25 de Dezembro de 2022

O nascimento de Jesus, que celebramos todos os anos, marca um começo novo, assinalado na História com um antes e um depois, e, na vida dos crentes, como realização de uma promessa de Deus. Dada a riqueza desta novidade, encarnação de Deus no Humano, foram muitas as manifestações de júbilo ao longo da História da Humanidade. Nenhum tempo e nenhuma manifestação esgota, por si só, a densidade do mistério celebrado. Olhando a História, maravilhamo-nos com as inúmeras criações no campo da arte, sobretudo na música e na pintura. De facto, a melhor inspiração dos artistas está nos evangelhos. Já Lucas e Mateus construiram as suas narrativas da infância de Jesus deixando o não-dito em aberto de modo que todos, em todos os tempos, possam levar sempre mais longe a expressão do mistério: Deus visita o Humano e gosta de viver na Tenda dos Homens e Mulheres de todos os tempos.

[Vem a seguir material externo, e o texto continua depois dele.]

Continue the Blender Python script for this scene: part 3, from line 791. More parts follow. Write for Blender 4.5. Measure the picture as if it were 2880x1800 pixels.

A vida de cada cristão tem também um antes e um depois. E está marcada pelo dom que se propõe à aceitação livre por parte do ser humano. Evangelizados, ou seja, tocados pela Boa Nova de Jesus, espera-se uma aceitação livre tornando-nos seguidores de uma Mensagem, uma Boa Nova, uma nova doutrina assumida como Caminho de felicidade. É o Batismo.

O Papa Francisco dá o devido relevo a este acontecimento pessoal, a ponto de convidar a dar-lhe mais relevo do que ao nascimento. Em tempos de cristandade, o exagero foi de tal ordem que, até por medo, se batizava logo nos primeiros dias de uma criança, sem qualquer preparação que ajudasse a tomar consciência do que se vivia nos primórdios do cristianismo: as crianças eram baptizadas apenas aquelas que pertenciam a famílias cristãs, sendo estas constituídas por adultos batizados, que fizeram o catecumenado, período intenso de preparação.

Desvalorizado o elemento da adesão livre à proposta de Jesus, facilmente abandonamos a preparação, considerando que «todos estão preparados (quem acredita que tal se verifique ainda hoje?). Deste modo, facilmente o Batizado ocupa um lugar apenas social, desligado de convicções que comprometem. Ou então as convicções aparecem tocadas por práticas supersticiosas, sinais de um paganismo que se mantém. Acresce ainda que, no seio de famílias cada vez menos cristãs, o relevo passou delas para os padrinhos, condescendendo a Igreja com todas as demandas abusivas e sem qualquer respeito pelo dom de Deus, de que a Igreja deve cuidar.

Ora o Batismo inicia uma vida cristã que vai crescendo ao ritmo do crescimento humano. Se este não for acompanhado por bons exemplos, primeiro dos pais e depois pelo dos padrinhos, aquele início de vida nova fica irremediavelmente e para sempre afetado. Poderemos esperar milagres no futuro? Não será tentar Deus para que faça o que nos pertence fazer como missão?

Face às dificuldades, bem reais, de conciliar a verdade do que é o Batismo cristão com as circunstâncias concretas de uma sociedade em processo acelerado de descristianização, várias experiências têm vindo a público um pouco por todo o lado. Vejo-as como tentativas aceitáveis de voltar à verdade do evangelho. Infelizmente reconheço que a tendência é a do facilitismo, que esconde a verdade da maravilha do Batismo, sacrificada à tentação de manter a cristandade, isto é, as estatísticas no número de batizados. Infelizmente teimamos em não ver a realidade: não vale a pena «falsificar» o processo. Ou evangelizamos, isto é investimos nos pais e padrinhos despertos para a realidade do dom de Deus, para o valor e novidade do Batismo, para a inserção na comunidade, ou então contentamo-nos com «acabar com os padrinhos», com banalizarmos a celebração confiando-a até a «qualquer um». Vamos admirar-nos que o «desbatismo» esteja na ordem do dia por este Ocidente decadente?

P. S. - A propósito, uma feliz surpresa ontem realizada: meu sobrinho, emigrado em Paris, disse-me há tempos que gostaria de celebrar uma missa em acção de graças no dia do baptizado, precisamente em dia de consoada. Com a esposa e os quatro filhos e toda a minha família, tal celebração precedeu a nossa Consoada.